Domanda

My goal is to run a daily backup (overriding the previous day's backup) of specific portions of my database so I could easily download it and import it and have all my important data if anything goes wrong.

I currently have a 20GB web server (Ubuntu) and my database is ~11GB and growing (slowly), so I know I'll need to fire up a second web server to store the backup. (And I'll eventually need to upgrade my primary server once it becomes ~20GB.)

My data is currently set up in a few indexed tables, but I don't need to back up all the data, so I'd like to run a query that selects only what I need and rebuilds a new database (.sql). This would help keep the size down, but the file is still going to be very large, so I'd also like to compress this file, would GZIP be the way to go? This would also neatly package the entire database into one file, which is something I need.

In addition, since I'll probably be using the second server to request the data from the first server, how do I ensure that the request doesn't time out?

TL;DR Need to run a daily back up of an enormous (10+ GB) database onto another server while removing certain tables/columns in the process and compressing to optimize hard disk & bandwidth usage so I can easily download & import the backup (one file) if need be.

È stato utile?

Soluzione

Mysqldump can output selected tables, and you can pipe the output to gzip:

$ mysqldump mydatabase table1 table2 table3 |
    gzip -c > dump.sql.gz

There's an option for mysqldump to dump a subset of rows.

$ mysqldump --where "created_at > '2014-03-01'" ...other options...

Of course that WHERE condition must be recognized by all tables you dump. That is, if you reference a column that doesn't exist in one of the tables, it's an error.

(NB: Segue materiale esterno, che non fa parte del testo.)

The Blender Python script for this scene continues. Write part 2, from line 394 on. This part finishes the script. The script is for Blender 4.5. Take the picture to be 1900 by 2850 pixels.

Mysqldump has no option for selecting a subset of columns.


Re your comment:

$ (mysqldump ...first... ; mysqldump ...second...) | gzip -c > dump.sql.gz

Altri suggerimenti

For your compression, you can run whatever you use to export your DB through a pipe into gzip like so:

mysqldump -uMyUser DatabaseName | gzip -1 > dbdump-`date +'%F-%T'`.gz

That last little bit is to give your resulting gzip a nice timestamp. If you value space more than CPU cycles, you could experiment with bzip2 and see if that gives you some savings, but in general a .gz should be fine.

Check the mysqldump manpages for information on setting which tables you wish to include (e.g. via --tables)

You could use MySQL Replication to pull data to the computer/server where you want the backup to be. Then have it create the dump/backup on the back up server so you aren't transferring a 10gb file across the network.